┌─ Data extract

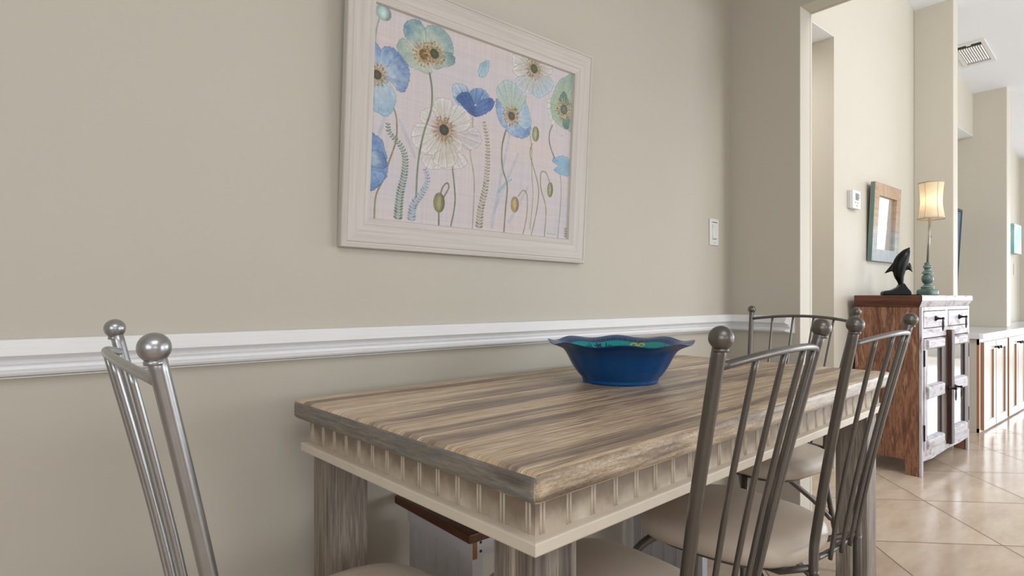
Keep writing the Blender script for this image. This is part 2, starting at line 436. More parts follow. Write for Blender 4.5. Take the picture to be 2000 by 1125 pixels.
# ------------------------------------------------------------------ dining table
TH = math.radians(2.98); L, W = 1.6076, 0.8023; ZT, ZB = 0.7728, 0.7278
ox, oy = 0.5257, 0.5847
tcx = ox + L / 2 * math.cos(TH) - W / 2 * math.sin(TH); tcy = oy + L / 2 * math.sin(TH) + W / 2 * math.cos(TH)
table = thing('dining_table', 'rectangular wooden dining table with streaked weathered planks and whitewashed beadboard apron', 'table', (tcx, tcy, 0), TH)
hl, hw = L / 2, W / 2
mb = MB()
vs = [(x, y, z) for x in (-hl, hl) for y in (-hw, hw) for z in (ZB, ZT)]
mb.add(vs, [(0, 1, 3, 2), (4, 6, 7, 5)], 1); mb.add(vs, [(0, 4, 5, 1), (2, 3, 7, 6)], 2); mb.add(vs, [(0, 2, 6, 4), (1, 5, 7, 3)], 0)
mb.build('tabletop', [M['top'], M['end'], M['edge']], table, bevel=.0125, seg=5)
ai = 0.03
for side in range(4):
    Lx, Ly = (L, W) if side % 2 == 0 else (W, L)
    R = Matrix.Rotation(PI / 2 * side, 4, 'Z')
    n = Lx - 2 * ai
    mb = MB(); y0 = -(Ly / 2 - ai)
    x0, x1 = (-n / 2, n / 2) if side % 2 == 0 else (-n / 2 + .018, n / 2 - .018)
    mb.box(x0, x1, y0, y0 + .018, .668, ZB, 0)
    k = 0
    off = .014
    nb = int(round((n - 2 * off) / .0555)); sp = (n - 2 * off) / nb
    for i in range(nb + 1):
        x = -n / 2 + off + i * sp
        for dx in (-.0034, .0034):
            mb.tube([(x + dx, y0, .669), (x + dx, y0, ZB - .0005)], .0021, 8, 1)
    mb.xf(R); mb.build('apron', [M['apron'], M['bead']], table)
    # moulding below, mitred
    prof = [(.0152, .6525), (.0140, .6545), (.0140, .6690), (.0152, .6712), (.018, .6722), (ai - .001, .6735), (.05, .6740), (.05, .6535)]
    kk = len(prof)
    vs = [(-(Lx / 2 - w), -(Ly / 2 - w), z) for w, z in prof] + [((Lx / 2 - w), -(Ly / 2 - w), z) for w, z in prof]
    mb = MB(); mb.add(vs, [(i, (i + 1) % kk, (i + 1) % kk + kk, i + kk) for i in range(kk)])
    mb.xf(R); mb.build('moulding', M['mould'], table)
for sx in (-1, 1):
    for sy in (-1, 1):
        mb = MB()
        cx, cy = sx * (hl - .036 - .045), sy * (hw - .036 - .045)
        mb.box(cx - .045, cx + .045, cy - .045, cy + .045, 0, .668)
        # seam boards let into the outer faces
        mb.box(cx - .0462, cx + .0462, cy - .018, cy + .045, 0.001, .66)
        mb.build('leg', M['leg'], table, bevel=.003)

# ------------------------------------------------------------------ chairs
def make_chair(x, y, rz, w, label, mat, lean=0.097, group='pewter metal dining chairs at the table', k_=1.0, sxo=0.0, syo=0.0):
    t = thing('dining_chair', label, 'chair', (x, y, 0), rz, group)
    zb = .957; yb = -.345; yp = yb + lean; tin = .057; zk = .50
    hw_ = w / 2; hb = hw_ - tin
    def post(s):
        return smooth_path([(s * hw_, yb, zb), (s * (hw_ - tin * .5), yb + lean * .52, zb - .23), (s * (hb + .002), yp - .008, zk + .03), (s * hb, yp, zk - .03), (s * hb, yp, .42)], 6)
    for s in (-1, 1):
        mb = MB()
        mb.tube(post(s), .0098, 16)
        mb.build('back_post', mat, t)
        mb = MB(); mb.ball((s * hw_ * 1.0, yb, zb), .0165, sz=.97); mb.lathe([(.0096, -.0185), (.0103, -.016), (.0096, -.013)], 20, (s * hw_, yb), z0=zb)
        mb.build('ball_finial', mat, t)
        # rear leg: continues the post to the floor
        mb = MB()
        mb.tube(smooth_path([(s * hb, yp, .43), (s * hb, yp, .36), (s * (hb + .02), yp + .004, .25), (s * (hb + .035), yp - .02, .1), (s * (hb + .045), yp - .045, .0)], 6), .0098, 14)
        mb.build('leg', mat, t)
        mb = MB()
        mb.tube(smooth_path([(s * .035, .02, .408), (s * .10, .11, .402), (s * .160, .185, .345), (s * .183, .215, .22), (s * .195, .235, .0)], 7), .0115, 14)
        mb.build('leg', mat, t)
        mb = MB()
        mb.tube(smooth_path([(s * .01, .03, .405), (s * .06, -.06, .392), (s * (hb - .02), yp + .07, .28), (s * (hb + .022), yp + .006, .20)], 7), .0095, 12)
        mb.build('brace', mat, t)
    # bowed top rail
    rz0 = zb - .040; dy = lean * .085
    def rp(u):
        q = 1 - u * u
        return Vector((u * (hw_ - .004), yb + dy - .034 * q, rz0 + .017 * q))
    mb = MB(); mb.tube([rp(-1 + 2 * i / 20) for i in range(21)], .0058, 12)
    mb.build('top_rail', mat, t)
    zl = .452
    def lp(u):
        q = 1 - u * u
        return Vector((u * hb, yp - .012 * q, zl))
    mb = MB(); mb.tube([lp(-1 + 2 * i / 12) for i in range(13)], .0062, 12)
    mb.build('lower_rail', mat, t)
    for u in (-.6, -.2, .2, .6):
        a, b = rp(u), lp(u) + Vector((0, -.006, -.012))
        mid = a * .5 + b * .5 + Vector((0, .006, 0))
        mb = MB(); mb.tube(smooth_path([a, a * .75 + b * .25 + Vector((0, .004, 0)), mid, b * .8 + a * .2 + Vector((0, .004, 0)), b], 4), .0047, 12)
        mb.build('spindle', mat, t)
    # cushion: rounded trapezoid, domed
    fr, bk, dp = .222 * k_, .185 * k_, .205 * k_
    out = []
    N = 64
    for k in range(N):
        a = 2 * PI * k / N
        ca, sa = math.cos(a), math.sin(a)
        p = 3.2
        q = (abs(ca) ** p + abs(sa) ** p) ** (-1 / p)
        yy = sa * q
        ww = bk + (fr - bk) * (yy * .5 + .5)
        out.append((ca * q * ww, yy * dp))
    rings = [(.86, .402), (.955, .404), (.99, .412), (1.0, .424), (.99, .437), (.955, .449), (.88, .4575), (.76, .462), (.5, .4665), (.2, .4685)]
    vs = [(ox_ * r + sxo, oy_ * r + syo, z) for r, z in rings for ox_, oy_ in out]
    fs = [(i * N + k, i * N + (k + 1) % N, (i + 1) * N + (k + 1) % N, (i + 1) * N + k) for i in range(len(rings) - 1) for k in range(N)]
    mb = MB(); mb.add(vs, fs, 0, True); mb.add(vs[:N], [tuple(range(N))[::-1]]); mb.add(vs[-N:], [tuple(range(N))], 0, True)
    mb.build('seat_cushion', M['vinyl'], t)
    mb = MB()
    mb.tube([Vector((p[0] * .80 + sxo, p[1] * .80 + syo, .394)) for p in out] + [Vector((out[0][0] * .80 + sxo, out[0][1] * .80 + syo, .394))], .0085, 10, cap=False)
    for s in (-1, 1):
        mb.tube([(s * (hb - .004), yp + .003, .432), (s * (hb - .012), -.17, .396), (s * .12, -.12, .394)], .0075, 10)
    mb.tube([(-.15, .05, .398), (.15, .05, .398)], .008, 10)
    mb.build('seat_frame', mat, t)
    return t
def place(p1, p2, w, label, mat, flip=False, **k):
    """p1, p2: where the left and right ball finials stand; chair faces to the left of p1->p2"""
    a = math.atan2(p2[1] - p1[1], p2[0] - p1[0])
    mx, my = (p1[0] + p2[0]) / 2, (p1[1] + p2[1]) / 2
    return make_chair(mx - .345 * math.sin(a), my + .345 * math.cos(a), a, w, label, mat, **k)
place((.701, .417), (1.073, .446), .373, 'grey metal dining chair nearest the camera on the long side of the table', M['metal'], k_=.97)
place((1.244, .454), (1.633, .475), .390, 'grey metal dining chair beside the far right table leg, seat half under the table', M['metal'])
place((2.37, .86), (2.45, 1.311), .456, 'grey metal dining chair behind the far end of the table, facing the bowl', M['metal'], k_=1.05, sxo=-.05, syo=-.05)
place((.12, 1.204), (.106, .718), .486, 'brightly lit grey metal dining chair alone at the left end of the table', M['metal_lit'], syo=-.02)

# ------------------------------------------------------------------ blue scalloped bowl
bowl = thing('serving_bowl', 'deep blue scalloped serving bowl with turquoise patterned inside on the table', 'bowl', (1.299, 1.086, ZT), math.radians(-2.2))
def lerp(a, b, t): return a + (b - a) * t
def prof_at(P, t):
    t *= len(P) - 1; i = min(int(t), len(P) - 2); f = t - i
    p0, p1, p2, p3 = P[max(i - 1, 0)], P[i], P[i + 1], P[min(i + 2, len(P) - 1)]
    return tuple(0.5 * ((2 * p1[j]) + (-p0[j] + p2[j]) * f + (2 * p0[j] - 5 * p1[j] + 4 * p2[j] - p3[j]) * f * f + (-p0[j] + 3 * p1[j] - 3 * p2[j] + p3[j]) * f ** 3) for j in (0, 1))
OUT = [(.100, .0), (.105, .003), (.106, .008), (.1075, .013), (.119, .0255), (.130, .041), (.139, .057), (.148, .0745), (.157, .088), (.169, .0985), (.185, .106), (.200, .1115)]
INN = [(.2015, .1145), (.187, .1105), (.170, .103), (.1545, .090), (.144, .0757), (.1345, .056), (.124, .038), (.111, .023), (.085, .012), (.05, .009), (.0, .008)]
def waved(r, z, a, h):
    q = max(0.0, (z - .02) / .095) ** 2.2
    c = math.cos(8 * a)
    return r * (1 + .014 * q * c), z + .0040 * q * c * (1 if h else 1)
NS, NO, NI = 480, 46, 70
vs = []; cols = []
NAVY = (10, 34, 84); NAVY2 = (22, 60, 120); TQ = (18, 146, 140); BLK = (8, 16, 46); YEL = (190, 180, 60)
def in_col(a, t, r, z):
    if z > .1115: return (16, 66, 120)
    if z > .1005:
        s = (a * 22) % 1.0
        if z > .1035 and z < .1090 and s < .5: return (5, 18, 56)
        return (16, 78, 130)
    u = (a / (2 * PI) * 8) % 1.0 - .5; sec = int(a / (2 * PI) * 8) % 2
    X = u * 2 * PI * r / 8; Y = (z - .088) * 1.6
    if sec == 0:
        for cx_, cy_, rr, th in ((-.012, .008, .009, .0026), (.012, .008, .009, .0026), (-.006, -.006, .008, .0024), (.009, -.008, .007, .0024)):
            d = math.hypot(X - cx_, Y - cy_)
            if abs(d - rr) < th and not (X * (1 if cx_ > 0 else -1) > abs(cx_) + rr * .5 and Y < cy_ - .003): return YEL
    else:
        d = math.hypot(X, Y - .004); pa = math.atan2(Y - .004, X)
        if d < .0045: return (90, 30, 70)
        if d < .013 * (0.8 + .25 * math.cos(5 * pa)): return (6, 48, 84)
        for s_ in (-1, 1):
            if abs(X - s_ * .024 - s_ * Y * .4) < .002 and abs(Y) < .014: return (6, 50, 84)
            if abs(X - s_ * .034) < .008 and abs(Y + .004) < .010 * (0.6 + .4 * math.cos(900 * (X))): return (8, 60, 84)
    return TQ
def lerp3(a, b, t): return tuple(lerp(x, y, t) for x, y in zip(a, b))
rings = []
for i in range(NO): rings.append((0, i / (NO - 1)))
for i in range(NI): rings.append((1, i / (NI - 1)))
for side, t in rings:
    r0, z0 = prof_at(OUT if side == 0 else INN, t)
    for k in range(NS):
        a = 2 * PI * k / NS
        r, z = waved(max(r0, .0005), z0, a, side)
        # faint flutes on the outside
        if side == 0: r *= 1 + .006 * math.cos(16 * a) * (1 - abs(2 * t - 1))
        vs.append((r * math.cos(a), r * math.sin(a), z))
        cols.append(lin(in_col(a, t, r0, z0))[:3] + (1,) if side == 1 else lin(lerp3((2, 78, 140), (2, 60, 112), t))[:3] + (1,))
R_ = len(rings)
fs = [(i * NS + k, i * NS + (k + 1) % NS, (i + 1) * NS + (k + 1) % NS, (i + 1) * NS + k) for i in range(R_ - 1) for k in range(NS)]
fs.append(tuple(range(NS))[::-1]); fs.append(tuple(range((R_ - 1) * NS, R_ * NS)))
me = bpy.data.meshes.new('bowl_body'); me.from_pydata(vs, [], fs)
me.polygons.foreach_set('use_smooth', [True] * (len(fs) - 2) + [False, True])
ca = me.color_attributes.new('paint', 'FLOAT_COLOR', 'POINT'); ca.data.foreach_set('color', np.array(cols, dtype=np.float32).ravel())
me.materials.append(attr_mat('glazed_blue_ceramic', 0.3, 0.0))
o = bpy.data.objects.new('bowl_body', me); C.objects.link(o); o.parent = bowl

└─

## Request
Return the lines from the line with "mb.xf(R); mb.build('apron', [M['apron'], M['bead']], table)" through the line with "mb.build('leg', M['leg'], table, bevel=.003)", inclusive, exactly as they stand, and nothing else.

## Answer
    mb.xf(R); mb.build('apron', [M['apron'], M['bead']], table)
    # moulding below, mitred
    prof = [(.0152, .6525), (.0140, .6545), (.0140, .6690), (.0152, .6712), (.018, .6722), (ai - .001, .6735), (.05, .6740), (.05, .6535)]
    kk = len(prof)
    vs = [(-(Lx / 2 - w), -(Ly / 2 - w), z) for w, z in prof] + [((Lx / 2 - w), -(Ly / 2 - w), z) for w, z in prof]
    mb = MB(); mb.add(vs, [(i, (i + 1) % kk, (i + 1) % kk + kk, i + kk) for i in range(kk)])
    mb.xf(R); mb.build('moulding', M['mould'], table)
for sx in (-1, 1):
    for sy in (-1, 1):
        mb = MB()
        cx, cy = sx * (hl - .036 - .045), sy * (hw - .036 - .045)
        mb.box(cx - .045, cx + .045, cy - .045, cy + .045, 0, .668)
        # seam boards let into the outer faces
        mb.box(cx - .0462, cx + .0462, cy - .018, cy + .045, 0.001, .66)
        mb.build('leg', M['leg'], table, bevel=.003)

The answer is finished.